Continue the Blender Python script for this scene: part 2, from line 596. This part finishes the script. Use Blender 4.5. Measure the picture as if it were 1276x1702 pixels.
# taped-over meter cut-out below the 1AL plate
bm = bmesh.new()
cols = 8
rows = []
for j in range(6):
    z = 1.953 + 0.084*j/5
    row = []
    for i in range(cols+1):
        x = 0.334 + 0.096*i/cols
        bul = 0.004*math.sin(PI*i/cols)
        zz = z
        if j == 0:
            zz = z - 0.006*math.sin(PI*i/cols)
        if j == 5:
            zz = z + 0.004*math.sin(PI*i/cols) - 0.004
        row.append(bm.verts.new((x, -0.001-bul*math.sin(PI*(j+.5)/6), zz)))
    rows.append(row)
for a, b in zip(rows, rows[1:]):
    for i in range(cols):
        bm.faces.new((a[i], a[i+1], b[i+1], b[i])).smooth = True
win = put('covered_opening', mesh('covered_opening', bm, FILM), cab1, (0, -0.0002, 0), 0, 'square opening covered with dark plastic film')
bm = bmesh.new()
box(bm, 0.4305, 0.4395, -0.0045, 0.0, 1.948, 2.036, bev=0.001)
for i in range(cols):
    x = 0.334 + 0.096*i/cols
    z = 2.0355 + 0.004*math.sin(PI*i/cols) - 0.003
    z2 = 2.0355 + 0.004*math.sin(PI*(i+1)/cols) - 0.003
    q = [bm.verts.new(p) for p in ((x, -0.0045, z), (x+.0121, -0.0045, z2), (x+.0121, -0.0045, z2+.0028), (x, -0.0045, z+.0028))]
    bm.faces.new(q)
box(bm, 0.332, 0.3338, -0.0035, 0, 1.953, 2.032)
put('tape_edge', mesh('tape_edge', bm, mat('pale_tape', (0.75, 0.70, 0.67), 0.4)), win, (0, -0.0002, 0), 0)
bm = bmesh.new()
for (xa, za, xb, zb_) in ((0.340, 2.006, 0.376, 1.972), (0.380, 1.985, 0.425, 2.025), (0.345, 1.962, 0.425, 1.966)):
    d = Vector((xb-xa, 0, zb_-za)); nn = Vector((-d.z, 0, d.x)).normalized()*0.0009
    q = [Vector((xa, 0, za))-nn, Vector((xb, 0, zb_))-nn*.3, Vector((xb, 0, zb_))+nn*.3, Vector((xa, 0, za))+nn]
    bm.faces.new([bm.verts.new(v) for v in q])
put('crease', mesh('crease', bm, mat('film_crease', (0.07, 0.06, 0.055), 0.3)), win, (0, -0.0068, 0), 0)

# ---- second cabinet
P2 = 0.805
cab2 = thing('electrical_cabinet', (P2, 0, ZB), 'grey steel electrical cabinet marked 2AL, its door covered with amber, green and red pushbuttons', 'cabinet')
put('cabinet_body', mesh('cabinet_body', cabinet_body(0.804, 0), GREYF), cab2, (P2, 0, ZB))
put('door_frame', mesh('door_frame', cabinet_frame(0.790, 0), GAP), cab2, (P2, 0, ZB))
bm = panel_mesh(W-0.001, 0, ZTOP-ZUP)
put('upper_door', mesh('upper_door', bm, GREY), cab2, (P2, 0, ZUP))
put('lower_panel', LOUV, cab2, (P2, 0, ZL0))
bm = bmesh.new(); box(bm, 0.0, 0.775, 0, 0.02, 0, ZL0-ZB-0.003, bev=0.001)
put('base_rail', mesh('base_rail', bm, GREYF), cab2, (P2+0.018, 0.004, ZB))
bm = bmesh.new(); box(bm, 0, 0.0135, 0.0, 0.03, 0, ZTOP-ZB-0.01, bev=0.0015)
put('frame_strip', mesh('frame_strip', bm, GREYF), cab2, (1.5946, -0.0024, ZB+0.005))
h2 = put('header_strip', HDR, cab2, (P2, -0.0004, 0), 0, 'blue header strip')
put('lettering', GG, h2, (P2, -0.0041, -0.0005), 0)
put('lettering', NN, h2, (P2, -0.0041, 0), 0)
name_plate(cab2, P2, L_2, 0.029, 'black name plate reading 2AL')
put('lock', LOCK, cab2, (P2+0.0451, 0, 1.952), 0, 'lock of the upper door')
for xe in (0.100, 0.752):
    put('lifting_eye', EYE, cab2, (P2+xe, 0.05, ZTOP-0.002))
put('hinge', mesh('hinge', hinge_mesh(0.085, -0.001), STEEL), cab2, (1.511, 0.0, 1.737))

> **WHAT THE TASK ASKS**
Copy every line exactly. Leave nothing out.

> **RESPONSE TO THIS TASK**
Continue the Blender Python script for this scene: part 2, from line 596. This part finishes the script. Use Blender 4.5. Measure the picture as if it were 1276x1702 pixels.
# taped-over meter cut-out below the 1AL plate
bm = bmesh.new()
cols = 8
rows = []
for j in range(6):
    z = 1.953 + 0.084*j/5
    row = []
    for i in range(cols+1):
        x = 0.334 + 0.096*i/cols
        bul = 0.004*math.sin(PI*i/cols)
        zz = z
        if j == 0:
            zz = z - 0.006*math.sin(PI*i/cols)
        if j == 5:
            zz = z + 0.004*math.sin(PI*i/cols) - 0.004
        row.append(bm.verts.new((x, -0.001-bul*math.sin(PI*(j+.5)/6), zz)))
    rows.append(row)
for a, b in zip(rows, rows[1:]):
    for i in range(cols):
        bm.faces.new((a[i], a[i+1], b[i+1], b[i])).smooth = True
win = put('covered_opening', mesh('covered_opening', bm, FILM), cab1, (0, -0.0002, 0), 0, 'square opening covered with dark plastic film')
bm = bmesh.new()
box(bm, 0.4305, 0.4395, -0.0045, 0.0, 1.948, 2.036, bev=0.001)
for i in range(cols):
    x = 0.334 + 0.096*i/cols
    z = 2.0355 + 0.004*math.sin(PI*i/cols) - 0.003
    z2 = 2.0355 + 0.004*math.sin(PI*(i+1)/cols) - 0.003
    q = [bm.verts.new(p) for p in ((x, -0.0045, z), (x+.0121, -0.0045, z2), (x+.0121, -0.0045, z2+.0028), (x, -0.0045, z+.0028))]
    bm.faces.new(q)
box(bm, 0.332, 0.3338, -0.0035, 0, 1.953, 2.032)
put('tape_edge', mesh('tape_edge', bm, mat('pale_tape', (0.75, 0.70, 0.67), 0.4)), win, (0, -0.0002, 0), 0)
bm = bmesh.new()
for (xa, za, xb, zb_) in ((0.340, 2.006, 0.376, 1.972), (0.380, 1.985, 0.425, 2.025), (0.345, 1.962, 0.425, 1.966)):
    d = Vector((xb-xa, 0, zb_-za)); nn = Vector((-d.z, 0, d.x)).normalized()*0.0009
    q = [Vector((xa, 0, za))-nn, Vector((xb, 0, zb_))-nn*.3, Vector((xb, 0, zb_))+nn*.3, Vector((xa, 0, za))+nn]
    bm.faces.new([bm.verts.new(v) for v in q])
put('crease', mesh('crease', bm, mat('film_crease', (0.07, 0.06, 0.055), 0.3)), win, (0, -0.0068, 0), 0)

# ---- second cabinet
P2 = 0.805
cab2 = thing('electrical_cabinet', (P2, 0, ZB), 'grey steel electrical cabinet marked 2AL, its door covered with amber, green and red pushbuttons', 'cabinet')
put('cabinet_body', mesh('cabinet_body', cabinet_body(0.804, 0), GREYF), cab2, (P2, 0, ZB))
put('door_frame', mesh('door_frame', cabinet_frame(0.790, 0), GAP), cab2, (P2, 0, ZB))
bm = panel_mesh(W-0.001, 0, ZTOP-ZUP)
put('upper_door', mesh('upper_door', bm, GREY), cab2, (P2, 0, ZUP))
put('lower_panel', LOUV, cab2, (P2, 0, ZL0))
bm = bmesh.new(); box(bm, 0.0, 0.775, 0, 0.02, 0, ZL0-ZB-0.003, bev=0.001)
put('base_rail', mesh('base_rail', bm, GREYF), cab2, (P2+0.018, 0.004, ZB))
bm = bmesh.new(); box(bm, 0, 0.0135, 0.0, 0.03, 0, ZTOP-ZB-0.01, bev=0.0015)
put('frame_strip', mesh('frame_strip', bm, GREYF), cab2, (1.5946, -0.0024, ZB+0.005))
h2 = put('header_strip', HDR, cab2, (P2, -0.0004, 0), 0, 'blue header strip')
put('lettering', GG, h2, (P2, -0.0041, -0.0005), 0)
put('lettering', NN, h2, (P2, -0.0041, 0), 0)
name_plate(cab2, P2, L_2, 0.029, 'black name plate reading 2AL')
put('lock', LOCK, cab2, (P2+0.0451, 0, 1.952), 0, 'lock of the upper door')
for xe in (0.100, 0.752):
    put('lifting_eye', EYE, cab2, (P2+xe, 0.05, ZTOP-0.002))
put('hinge', mesh('hinge', hinge_mesh(0.085, -0.001), STEEL), cab2, (1.511, 0.0, 1.737))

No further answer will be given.